▸ Brief
Take the entries below and print only the lines from the one with "What Blender Python" through the one with "sc.camera = cam", exactly as they stand, both ends included.
┌──
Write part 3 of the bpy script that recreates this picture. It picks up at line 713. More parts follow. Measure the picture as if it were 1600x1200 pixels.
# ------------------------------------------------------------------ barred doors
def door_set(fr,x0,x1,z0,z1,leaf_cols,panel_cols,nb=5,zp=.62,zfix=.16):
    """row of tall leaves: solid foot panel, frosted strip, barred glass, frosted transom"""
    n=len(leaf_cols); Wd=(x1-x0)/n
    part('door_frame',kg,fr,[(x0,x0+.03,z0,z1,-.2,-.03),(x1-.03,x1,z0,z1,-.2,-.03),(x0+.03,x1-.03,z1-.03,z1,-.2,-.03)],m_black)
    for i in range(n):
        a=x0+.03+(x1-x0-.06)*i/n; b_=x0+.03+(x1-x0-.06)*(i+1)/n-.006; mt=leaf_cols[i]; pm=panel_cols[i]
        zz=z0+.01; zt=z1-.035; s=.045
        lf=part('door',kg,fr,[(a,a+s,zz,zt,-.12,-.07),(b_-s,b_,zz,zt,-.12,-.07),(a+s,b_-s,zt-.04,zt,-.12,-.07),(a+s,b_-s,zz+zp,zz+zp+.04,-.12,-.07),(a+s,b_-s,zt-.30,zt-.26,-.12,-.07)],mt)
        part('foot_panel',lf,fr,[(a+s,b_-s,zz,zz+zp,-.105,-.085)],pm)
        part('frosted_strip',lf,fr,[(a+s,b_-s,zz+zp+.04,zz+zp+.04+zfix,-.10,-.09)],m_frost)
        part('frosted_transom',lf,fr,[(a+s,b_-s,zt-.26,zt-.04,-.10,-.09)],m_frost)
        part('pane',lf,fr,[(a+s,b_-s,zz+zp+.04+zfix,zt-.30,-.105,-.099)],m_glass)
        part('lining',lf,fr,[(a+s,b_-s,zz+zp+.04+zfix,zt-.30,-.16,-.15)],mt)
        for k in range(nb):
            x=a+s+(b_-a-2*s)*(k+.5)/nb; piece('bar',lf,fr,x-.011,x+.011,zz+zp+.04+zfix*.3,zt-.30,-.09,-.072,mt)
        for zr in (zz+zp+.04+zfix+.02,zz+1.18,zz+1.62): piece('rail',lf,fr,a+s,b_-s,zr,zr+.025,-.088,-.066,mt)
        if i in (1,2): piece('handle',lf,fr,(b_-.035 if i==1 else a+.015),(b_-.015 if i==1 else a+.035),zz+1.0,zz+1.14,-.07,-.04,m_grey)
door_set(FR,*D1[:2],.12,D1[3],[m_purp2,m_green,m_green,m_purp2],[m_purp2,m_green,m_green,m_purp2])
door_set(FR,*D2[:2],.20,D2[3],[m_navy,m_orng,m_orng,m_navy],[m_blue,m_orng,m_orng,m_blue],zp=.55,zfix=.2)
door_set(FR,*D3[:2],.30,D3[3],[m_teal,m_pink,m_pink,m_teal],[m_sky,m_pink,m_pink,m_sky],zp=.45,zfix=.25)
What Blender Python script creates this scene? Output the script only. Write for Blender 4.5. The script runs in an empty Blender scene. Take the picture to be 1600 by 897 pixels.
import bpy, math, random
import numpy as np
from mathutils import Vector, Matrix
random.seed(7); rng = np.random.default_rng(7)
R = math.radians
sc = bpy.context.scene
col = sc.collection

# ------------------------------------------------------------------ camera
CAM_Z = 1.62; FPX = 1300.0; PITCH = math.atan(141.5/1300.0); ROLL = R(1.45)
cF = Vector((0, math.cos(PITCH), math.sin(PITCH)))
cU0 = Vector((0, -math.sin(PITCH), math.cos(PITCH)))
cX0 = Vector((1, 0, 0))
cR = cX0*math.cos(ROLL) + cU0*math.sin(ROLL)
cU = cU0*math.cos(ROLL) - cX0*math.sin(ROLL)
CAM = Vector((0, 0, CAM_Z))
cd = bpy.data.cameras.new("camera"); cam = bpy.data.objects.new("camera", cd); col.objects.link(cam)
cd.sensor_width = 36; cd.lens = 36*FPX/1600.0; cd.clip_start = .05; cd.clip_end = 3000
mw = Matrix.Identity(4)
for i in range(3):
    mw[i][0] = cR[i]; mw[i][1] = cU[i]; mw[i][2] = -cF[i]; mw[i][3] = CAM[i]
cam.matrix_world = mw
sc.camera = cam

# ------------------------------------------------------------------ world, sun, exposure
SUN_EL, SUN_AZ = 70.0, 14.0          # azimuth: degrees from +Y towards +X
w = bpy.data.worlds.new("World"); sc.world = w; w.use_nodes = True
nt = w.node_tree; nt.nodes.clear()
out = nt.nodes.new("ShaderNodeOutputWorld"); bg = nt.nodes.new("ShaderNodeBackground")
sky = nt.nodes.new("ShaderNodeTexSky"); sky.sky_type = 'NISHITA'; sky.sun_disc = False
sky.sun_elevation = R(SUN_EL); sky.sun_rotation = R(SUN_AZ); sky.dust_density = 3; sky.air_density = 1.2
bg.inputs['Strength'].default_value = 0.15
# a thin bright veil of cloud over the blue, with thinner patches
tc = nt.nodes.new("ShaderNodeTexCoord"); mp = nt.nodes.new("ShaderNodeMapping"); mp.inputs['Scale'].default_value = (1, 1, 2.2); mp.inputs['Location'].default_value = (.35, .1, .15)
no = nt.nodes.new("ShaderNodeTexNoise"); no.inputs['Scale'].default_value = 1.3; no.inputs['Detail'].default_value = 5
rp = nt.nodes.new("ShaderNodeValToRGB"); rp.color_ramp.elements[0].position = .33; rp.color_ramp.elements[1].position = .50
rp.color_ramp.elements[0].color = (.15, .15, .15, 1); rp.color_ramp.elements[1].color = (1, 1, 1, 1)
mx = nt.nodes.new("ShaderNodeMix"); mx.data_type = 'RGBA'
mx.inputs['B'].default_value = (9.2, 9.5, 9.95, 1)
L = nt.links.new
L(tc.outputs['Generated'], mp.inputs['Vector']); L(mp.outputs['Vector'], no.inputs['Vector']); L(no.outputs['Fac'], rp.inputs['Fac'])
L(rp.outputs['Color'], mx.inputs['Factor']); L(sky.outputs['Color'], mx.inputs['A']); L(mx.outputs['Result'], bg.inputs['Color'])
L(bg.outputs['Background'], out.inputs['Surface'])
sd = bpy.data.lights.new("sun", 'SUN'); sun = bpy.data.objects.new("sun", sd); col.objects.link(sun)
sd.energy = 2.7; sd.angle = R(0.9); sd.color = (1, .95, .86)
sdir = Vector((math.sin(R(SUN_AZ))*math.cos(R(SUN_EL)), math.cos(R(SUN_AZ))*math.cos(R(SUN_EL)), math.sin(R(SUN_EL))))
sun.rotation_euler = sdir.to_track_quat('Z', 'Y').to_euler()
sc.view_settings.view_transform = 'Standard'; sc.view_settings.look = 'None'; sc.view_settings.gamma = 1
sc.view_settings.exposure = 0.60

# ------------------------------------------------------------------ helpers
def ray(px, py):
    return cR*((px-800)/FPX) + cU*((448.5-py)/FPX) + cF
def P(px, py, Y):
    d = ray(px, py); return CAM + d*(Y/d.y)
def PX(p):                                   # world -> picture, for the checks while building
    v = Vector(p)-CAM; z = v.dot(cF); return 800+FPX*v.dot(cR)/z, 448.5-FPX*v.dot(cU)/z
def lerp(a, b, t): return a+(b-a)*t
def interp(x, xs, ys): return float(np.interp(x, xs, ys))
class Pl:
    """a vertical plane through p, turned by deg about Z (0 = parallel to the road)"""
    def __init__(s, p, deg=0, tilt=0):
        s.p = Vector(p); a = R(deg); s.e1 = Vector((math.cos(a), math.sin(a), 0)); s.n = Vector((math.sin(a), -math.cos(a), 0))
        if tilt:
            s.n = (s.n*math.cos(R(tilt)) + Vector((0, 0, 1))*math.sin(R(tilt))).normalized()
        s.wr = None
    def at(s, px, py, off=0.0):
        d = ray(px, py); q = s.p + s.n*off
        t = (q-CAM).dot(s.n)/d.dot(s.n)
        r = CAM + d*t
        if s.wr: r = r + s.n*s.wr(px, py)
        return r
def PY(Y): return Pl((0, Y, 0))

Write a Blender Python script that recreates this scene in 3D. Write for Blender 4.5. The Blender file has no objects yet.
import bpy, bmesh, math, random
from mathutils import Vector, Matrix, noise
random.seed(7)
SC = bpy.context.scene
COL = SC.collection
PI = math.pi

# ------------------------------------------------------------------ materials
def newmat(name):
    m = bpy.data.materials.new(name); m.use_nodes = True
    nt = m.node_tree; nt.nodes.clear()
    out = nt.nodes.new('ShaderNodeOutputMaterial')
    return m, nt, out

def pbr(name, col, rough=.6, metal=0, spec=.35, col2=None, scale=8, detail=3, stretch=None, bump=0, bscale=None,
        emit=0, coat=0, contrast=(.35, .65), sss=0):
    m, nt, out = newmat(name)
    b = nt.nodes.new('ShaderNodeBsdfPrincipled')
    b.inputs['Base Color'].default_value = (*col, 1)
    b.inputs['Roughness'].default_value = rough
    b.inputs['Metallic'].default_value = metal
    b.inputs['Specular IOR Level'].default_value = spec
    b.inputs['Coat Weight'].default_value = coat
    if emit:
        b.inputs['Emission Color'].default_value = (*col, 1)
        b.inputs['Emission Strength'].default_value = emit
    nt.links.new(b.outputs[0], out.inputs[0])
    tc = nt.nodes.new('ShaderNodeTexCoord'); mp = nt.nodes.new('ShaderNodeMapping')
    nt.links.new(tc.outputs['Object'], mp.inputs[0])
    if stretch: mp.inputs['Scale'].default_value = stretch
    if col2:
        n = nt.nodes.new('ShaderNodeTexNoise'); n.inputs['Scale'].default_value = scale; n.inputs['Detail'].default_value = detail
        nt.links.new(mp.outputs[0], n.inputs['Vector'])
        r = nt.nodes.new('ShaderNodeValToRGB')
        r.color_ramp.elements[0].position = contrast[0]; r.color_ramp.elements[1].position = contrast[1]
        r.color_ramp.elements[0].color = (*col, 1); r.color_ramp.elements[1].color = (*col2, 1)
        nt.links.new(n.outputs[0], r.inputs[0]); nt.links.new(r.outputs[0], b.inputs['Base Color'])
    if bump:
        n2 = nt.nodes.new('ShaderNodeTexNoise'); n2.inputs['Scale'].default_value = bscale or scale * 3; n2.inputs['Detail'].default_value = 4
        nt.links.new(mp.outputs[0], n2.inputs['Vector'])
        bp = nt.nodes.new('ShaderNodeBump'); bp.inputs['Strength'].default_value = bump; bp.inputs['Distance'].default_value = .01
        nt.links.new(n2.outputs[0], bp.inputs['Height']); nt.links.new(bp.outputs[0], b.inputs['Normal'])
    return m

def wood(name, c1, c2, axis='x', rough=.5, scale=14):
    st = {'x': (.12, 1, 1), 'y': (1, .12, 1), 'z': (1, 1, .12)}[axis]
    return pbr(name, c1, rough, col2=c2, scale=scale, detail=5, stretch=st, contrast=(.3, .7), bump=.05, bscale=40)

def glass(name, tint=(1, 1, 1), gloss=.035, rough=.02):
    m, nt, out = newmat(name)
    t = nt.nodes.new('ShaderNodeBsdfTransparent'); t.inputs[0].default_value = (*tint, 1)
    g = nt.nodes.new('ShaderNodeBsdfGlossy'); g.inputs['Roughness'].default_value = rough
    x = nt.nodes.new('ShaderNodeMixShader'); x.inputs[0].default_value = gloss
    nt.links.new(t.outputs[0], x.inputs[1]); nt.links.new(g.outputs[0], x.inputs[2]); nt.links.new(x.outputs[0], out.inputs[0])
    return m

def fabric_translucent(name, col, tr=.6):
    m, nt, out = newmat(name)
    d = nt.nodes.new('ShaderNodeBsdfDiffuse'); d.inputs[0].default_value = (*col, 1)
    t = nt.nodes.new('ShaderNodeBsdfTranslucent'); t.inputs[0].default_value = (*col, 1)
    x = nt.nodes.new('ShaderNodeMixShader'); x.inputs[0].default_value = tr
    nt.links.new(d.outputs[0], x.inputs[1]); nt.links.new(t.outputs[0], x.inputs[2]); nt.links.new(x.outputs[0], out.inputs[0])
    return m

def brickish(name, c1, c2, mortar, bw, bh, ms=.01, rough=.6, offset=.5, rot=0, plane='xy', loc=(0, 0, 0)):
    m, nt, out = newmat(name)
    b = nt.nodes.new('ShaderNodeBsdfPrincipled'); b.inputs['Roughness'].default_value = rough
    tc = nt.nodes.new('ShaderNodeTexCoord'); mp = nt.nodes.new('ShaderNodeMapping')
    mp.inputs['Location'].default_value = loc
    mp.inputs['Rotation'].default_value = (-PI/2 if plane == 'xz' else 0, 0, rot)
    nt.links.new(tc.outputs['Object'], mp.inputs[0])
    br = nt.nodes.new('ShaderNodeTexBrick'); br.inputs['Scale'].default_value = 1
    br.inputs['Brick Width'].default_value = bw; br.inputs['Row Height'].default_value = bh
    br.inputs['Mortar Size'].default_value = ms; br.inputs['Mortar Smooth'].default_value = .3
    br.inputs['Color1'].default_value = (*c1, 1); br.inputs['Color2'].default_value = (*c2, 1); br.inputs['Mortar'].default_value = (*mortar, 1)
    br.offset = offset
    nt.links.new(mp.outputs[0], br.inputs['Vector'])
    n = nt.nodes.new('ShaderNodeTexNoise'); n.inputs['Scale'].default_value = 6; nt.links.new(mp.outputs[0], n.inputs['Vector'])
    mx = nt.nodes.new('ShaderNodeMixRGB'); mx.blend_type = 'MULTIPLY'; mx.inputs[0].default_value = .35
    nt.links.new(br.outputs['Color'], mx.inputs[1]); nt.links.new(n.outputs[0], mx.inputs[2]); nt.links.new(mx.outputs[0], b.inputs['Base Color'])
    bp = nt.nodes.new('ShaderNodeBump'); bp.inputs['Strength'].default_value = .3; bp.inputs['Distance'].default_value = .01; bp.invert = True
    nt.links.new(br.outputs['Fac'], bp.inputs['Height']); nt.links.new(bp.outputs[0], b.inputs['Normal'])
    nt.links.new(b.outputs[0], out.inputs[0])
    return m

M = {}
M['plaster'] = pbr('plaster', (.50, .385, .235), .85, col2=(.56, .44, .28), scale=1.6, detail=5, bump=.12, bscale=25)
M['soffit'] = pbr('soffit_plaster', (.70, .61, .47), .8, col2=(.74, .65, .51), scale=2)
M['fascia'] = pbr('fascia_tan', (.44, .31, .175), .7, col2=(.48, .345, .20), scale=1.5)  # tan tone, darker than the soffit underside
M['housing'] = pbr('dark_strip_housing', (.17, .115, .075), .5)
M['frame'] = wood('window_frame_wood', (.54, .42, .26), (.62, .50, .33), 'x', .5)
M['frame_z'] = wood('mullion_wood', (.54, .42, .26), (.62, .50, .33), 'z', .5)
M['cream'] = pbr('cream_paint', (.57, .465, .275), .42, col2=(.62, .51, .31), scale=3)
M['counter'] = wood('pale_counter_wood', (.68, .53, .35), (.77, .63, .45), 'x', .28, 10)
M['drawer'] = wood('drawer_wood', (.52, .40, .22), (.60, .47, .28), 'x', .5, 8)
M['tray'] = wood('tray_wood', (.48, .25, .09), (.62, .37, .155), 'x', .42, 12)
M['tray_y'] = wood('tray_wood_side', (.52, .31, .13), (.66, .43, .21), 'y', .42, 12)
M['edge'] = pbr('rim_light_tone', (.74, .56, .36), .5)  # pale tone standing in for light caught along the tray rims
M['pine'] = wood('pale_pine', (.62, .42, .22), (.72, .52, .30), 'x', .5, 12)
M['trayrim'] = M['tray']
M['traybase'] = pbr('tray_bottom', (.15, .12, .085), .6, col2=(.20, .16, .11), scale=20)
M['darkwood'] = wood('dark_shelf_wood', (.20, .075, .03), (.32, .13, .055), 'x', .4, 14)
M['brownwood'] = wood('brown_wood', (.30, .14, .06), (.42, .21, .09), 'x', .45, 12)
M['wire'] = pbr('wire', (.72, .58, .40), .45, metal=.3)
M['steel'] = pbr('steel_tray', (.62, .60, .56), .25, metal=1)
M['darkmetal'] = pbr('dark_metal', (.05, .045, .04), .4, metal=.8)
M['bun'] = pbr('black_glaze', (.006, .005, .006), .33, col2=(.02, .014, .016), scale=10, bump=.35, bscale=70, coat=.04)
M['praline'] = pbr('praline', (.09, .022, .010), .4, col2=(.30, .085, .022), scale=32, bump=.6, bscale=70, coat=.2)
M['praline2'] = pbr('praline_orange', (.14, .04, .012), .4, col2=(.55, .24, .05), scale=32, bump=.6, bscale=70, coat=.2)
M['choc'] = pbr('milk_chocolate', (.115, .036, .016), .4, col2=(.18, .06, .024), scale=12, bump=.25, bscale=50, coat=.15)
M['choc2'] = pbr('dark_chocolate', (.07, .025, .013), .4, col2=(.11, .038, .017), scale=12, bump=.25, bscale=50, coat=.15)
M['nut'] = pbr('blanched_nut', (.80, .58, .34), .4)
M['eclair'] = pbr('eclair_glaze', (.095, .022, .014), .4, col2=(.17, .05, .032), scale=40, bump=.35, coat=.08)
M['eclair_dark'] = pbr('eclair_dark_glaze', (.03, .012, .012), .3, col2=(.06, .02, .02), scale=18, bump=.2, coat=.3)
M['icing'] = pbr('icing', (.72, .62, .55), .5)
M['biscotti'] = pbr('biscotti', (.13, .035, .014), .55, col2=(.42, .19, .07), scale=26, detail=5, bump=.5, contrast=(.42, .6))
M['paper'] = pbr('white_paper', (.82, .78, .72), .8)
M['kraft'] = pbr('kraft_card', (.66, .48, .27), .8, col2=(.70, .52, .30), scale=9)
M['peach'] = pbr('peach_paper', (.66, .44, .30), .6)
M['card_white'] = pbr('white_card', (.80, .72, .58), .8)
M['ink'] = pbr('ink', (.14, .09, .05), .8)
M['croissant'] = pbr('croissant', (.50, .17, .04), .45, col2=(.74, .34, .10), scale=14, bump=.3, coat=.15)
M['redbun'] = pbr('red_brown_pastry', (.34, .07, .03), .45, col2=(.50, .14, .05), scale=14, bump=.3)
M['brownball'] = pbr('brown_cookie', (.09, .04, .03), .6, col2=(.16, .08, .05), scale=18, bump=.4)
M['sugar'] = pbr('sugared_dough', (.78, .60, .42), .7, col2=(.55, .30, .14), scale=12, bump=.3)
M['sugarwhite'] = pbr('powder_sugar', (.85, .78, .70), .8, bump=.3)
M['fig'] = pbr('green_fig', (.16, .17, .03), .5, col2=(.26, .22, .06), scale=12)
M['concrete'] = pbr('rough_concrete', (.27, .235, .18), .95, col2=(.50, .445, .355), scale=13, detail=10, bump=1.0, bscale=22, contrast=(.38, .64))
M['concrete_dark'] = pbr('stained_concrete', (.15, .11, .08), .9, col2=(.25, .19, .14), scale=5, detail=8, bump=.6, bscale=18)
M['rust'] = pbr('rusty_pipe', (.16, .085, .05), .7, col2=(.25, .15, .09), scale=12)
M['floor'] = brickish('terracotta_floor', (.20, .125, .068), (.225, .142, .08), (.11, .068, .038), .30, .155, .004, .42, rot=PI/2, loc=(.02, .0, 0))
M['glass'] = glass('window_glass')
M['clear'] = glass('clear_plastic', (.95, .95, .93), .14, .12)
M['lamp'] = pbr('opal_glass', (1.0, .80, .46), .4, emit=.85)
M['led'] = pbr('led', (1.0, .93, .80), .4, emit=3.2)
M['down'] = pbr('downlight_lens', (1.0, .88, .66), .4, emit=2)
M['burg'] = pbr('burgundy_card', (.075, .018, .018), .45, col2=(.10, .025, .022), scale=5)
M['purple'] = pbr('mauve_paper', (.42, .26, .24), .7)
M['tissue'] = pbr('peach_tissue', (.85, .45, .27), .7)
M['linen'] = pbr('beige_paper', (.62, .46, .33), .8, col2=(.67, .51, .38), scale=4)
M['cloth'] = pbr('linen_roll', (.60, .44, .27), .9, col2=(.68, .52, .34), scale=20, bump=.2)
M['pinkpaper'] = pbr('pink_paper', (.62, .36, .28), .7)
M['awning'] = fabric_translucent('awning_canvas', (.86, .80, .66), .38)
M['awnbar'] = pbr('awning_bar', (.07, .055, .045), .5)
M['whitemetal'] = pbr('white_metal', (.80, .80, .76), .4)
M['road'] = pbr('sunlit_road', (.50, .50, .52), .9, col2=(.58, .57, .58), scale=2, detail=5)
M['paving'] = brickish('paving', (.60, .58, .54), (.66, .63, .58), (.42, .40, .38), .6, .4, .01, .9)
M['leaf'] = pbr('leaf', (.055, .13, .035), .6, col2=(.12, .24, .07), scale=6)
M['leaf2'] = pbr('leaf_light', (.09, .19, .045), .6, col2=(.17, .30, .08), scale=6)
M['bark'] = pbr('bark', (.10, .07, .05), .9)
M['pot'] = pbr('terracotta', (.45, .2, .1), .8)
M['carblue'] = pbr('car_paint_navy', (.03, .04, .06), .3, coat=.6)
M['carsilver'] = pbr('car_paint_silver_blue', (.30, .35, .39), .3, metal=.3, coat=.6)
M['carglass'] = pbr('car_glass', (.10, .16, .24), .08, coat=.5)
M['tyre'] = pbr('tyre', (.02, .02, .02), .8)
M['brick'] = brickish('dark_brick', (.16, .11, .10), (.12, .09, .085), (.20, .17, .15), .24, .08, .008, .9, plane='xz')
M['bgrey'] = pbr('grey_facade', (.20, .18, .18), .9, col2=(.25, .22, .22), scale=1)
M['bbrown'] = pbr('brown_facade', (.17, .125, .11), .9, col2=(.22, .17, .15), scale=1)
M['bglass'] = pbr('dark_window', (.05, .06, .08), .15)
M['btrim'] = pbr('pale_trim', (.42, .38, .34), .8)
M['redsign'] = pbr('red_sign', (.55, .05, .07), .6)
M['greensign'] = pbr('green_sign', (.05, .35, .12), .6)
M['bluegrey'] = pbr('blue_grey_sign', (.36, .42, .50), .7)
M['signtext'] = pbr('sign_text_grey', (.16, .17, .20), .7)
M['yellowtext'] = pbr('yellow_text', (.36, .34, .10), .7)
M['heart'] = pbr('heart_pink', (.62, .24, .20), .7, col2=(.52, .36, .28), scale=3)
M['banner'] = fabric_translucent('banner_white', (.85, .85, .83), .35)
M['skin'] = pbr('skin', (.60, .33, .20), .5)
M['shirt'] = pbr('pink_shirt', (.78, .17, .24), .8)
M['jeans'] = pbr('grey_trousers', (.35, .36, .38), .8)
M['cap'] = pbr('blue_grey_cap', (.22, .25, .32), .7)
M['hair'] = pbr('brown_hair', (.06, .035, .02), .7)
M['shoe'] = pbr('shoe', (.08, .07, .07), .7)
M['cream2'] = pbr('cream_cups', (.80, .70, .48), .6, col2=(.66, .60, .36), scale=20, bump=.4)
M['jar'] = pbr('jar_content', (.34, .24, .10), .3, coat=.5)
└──
▸ Exercise result
What Blender Python script creates this scene? Output the script only. Write for Blender 4.5. The script runs in an empty Blender scene. Take the picture to be 1600 by 897 pixels.
import bpy, math, random
import numpy as np
from mathutils import Vector, Matrix
random.seed(7); rng = np.random.default_rng(7)
R = math.radians
sc = bpy.context.scene
col = sc.collection

# ------------------------------------------------------------------ camera
CAM_Z = 1.62; FPX = 1300.0; PITCH = math.atan(141.5/1300.0); ROLL = R(1.45)
cF = Vector((0, math.cos(PITCH), math.sin(PITCH)))
cU0 = Vector((0, -math.sin(PITCH), math.cos(PITCH)))
cX0 = Vector((1, 0, 0))
cR = cX0*math.cos(ROLL) + cU0*math.sin(ROLL)
cU = cU0*math.cos(ROLL) - cX0*math.sin(ROLL)
CAM = Vector((0, 0, CAM_Z))
cd = bpy.data.cameras.new("camera"); cam = bpy.data.objects.new("camera", cd); col.objects.link(cam)
cd.sensor_width = 36; cd.lens = 36*FPX/1600.0; cd.clip_start = .05; cd.clip_end = 3000
mw = Matrix.Identity(4)
for i in range(3):
    mw[i][0] = cR[i]; mw[i][1] = cU[i]; mw[i][2] = -cF[i]; mw[i][3] = CAM[i]
cam.matrix_world = mw
sc.camera = cam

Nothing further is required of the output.